The jogging climber was in shorts, athletic shoes and a T-shirt. No pack, no coat, no long pants -- no protection if a hailstorm swept in. No warmth if he blew out a knee and couldn't get down the mountain before sundown. Not even a canteen. No respect whatsoever for the old saying that the mountains don't care how they kill you.

During my days at the local paper, I often got to write stories about climbers like that who took a wrong turn coming down Mt. Shavano and ended up in dead-end McCoy Gulch, rather than on Jennings Creek drainage. Local taxpayers and volunteers got to participate in the search-and-rescue operations.

But my friend and I -- toting packs so that we could be prepared for most hazards the mountain might offer us -- were the folks indulging in a politically incorrect act while the jogger respected the mountain.

The debate about what constitutes dissing a mountain has apparently moved below timberline, now that we have an organization known as the Fourteener Cleaners.

According to a recent Newsweek brief, these guardians of montane chastity are appalled by all the trails across the tundra left by uncaring climbers. Rather than help the situation by staying off the mountains themselves, though, these protectors of alpine virtue swipe the summit registers.

Summit registers consist of a piece of paper and a pencil, stuffed into a more or less weatherproof container (Prince Albert cans used to be popular) and cached in a cairn near the apex. If you reach the top, you sign the register. The Colorado Mountain Club maintains the registers and maintains an archive.

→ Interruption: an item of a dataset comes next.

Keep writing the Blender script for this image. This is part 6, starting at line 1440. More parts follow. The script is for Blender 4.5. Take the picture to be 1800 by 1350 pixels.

That hardly sounds like a major threat to our environment, but according to the Cleaners, the presence of registers encourages people to climb lots of 14ers for the wrong reason -- to brag on their peak-bagging prowess, secure in the knowledge that there's proof somewhere that they conquered the 14er.

It's the Ugly-American conquest thing, according to one Cleaner quoted in Newsweek. There was also a complaint that summit register containers can break (I recall seeing a Mason jar atop some peak) and litter trails.

Given these disparate attitudes about altitudes, it's time to convene a summit conference which can declare which mindsets are acceptable for people en route to peak experiences. We could expect delegates from these camps:

1) Baggers. These folks don't rest easy until they've climbed all 53 (or 54, or 55, depending on who's counting and how) peaks above 14,000 feet. No mountain is respected for its scenery, terrain, view, history or geology. All that matters is the hypsometric reckoning of some surveyor.

2) Trainers. They're into the aerobic challenge, and whatever peak they're on is a name to drop next Monday when they're back at the law office and jogging with their colleagues: Say, I hit my target pulse rate Saturday afternoon on the flank of East Maroon.

3) Alpinists. It isn't just getting there, it's how you get there. Find a 5.11 route, then use the ropes, pitons, crampons and ice axe.

4) Cleaners. Either you experience the mountain the way they tell you to, or you're an arrogant threat to the ecosystem. To enforce their dictates, they steal, but their cause is just.

5) Authors. Local bookstore owners tell me that climbing guides sell quite well. Most of these books contain doleful words about how our mountains have been exploited for private gain.

My own camp probably won't be represented. The only feeling of conquest is that you've persuaded your own aching body to put one foot in front of another, or crawl if necessary, to get where you wanted to go. This gives you an intimate, and I think respectful, feeling toward the mountain.

The perfect climb comes on a day when you've got the mountain to yourself and you can take a nap on the summit after sharing your trail food with a couple of marmots.

This attitude makes us anti-social and unlikely to attend meetings. Further, with the recent popularity of the high country, there will never be another perfect solo day anyway. Some bagger, trainer or cleaner will come along and ruin it, probably by complaining about how the wrong kind of people are being allowed to climb mountains these days.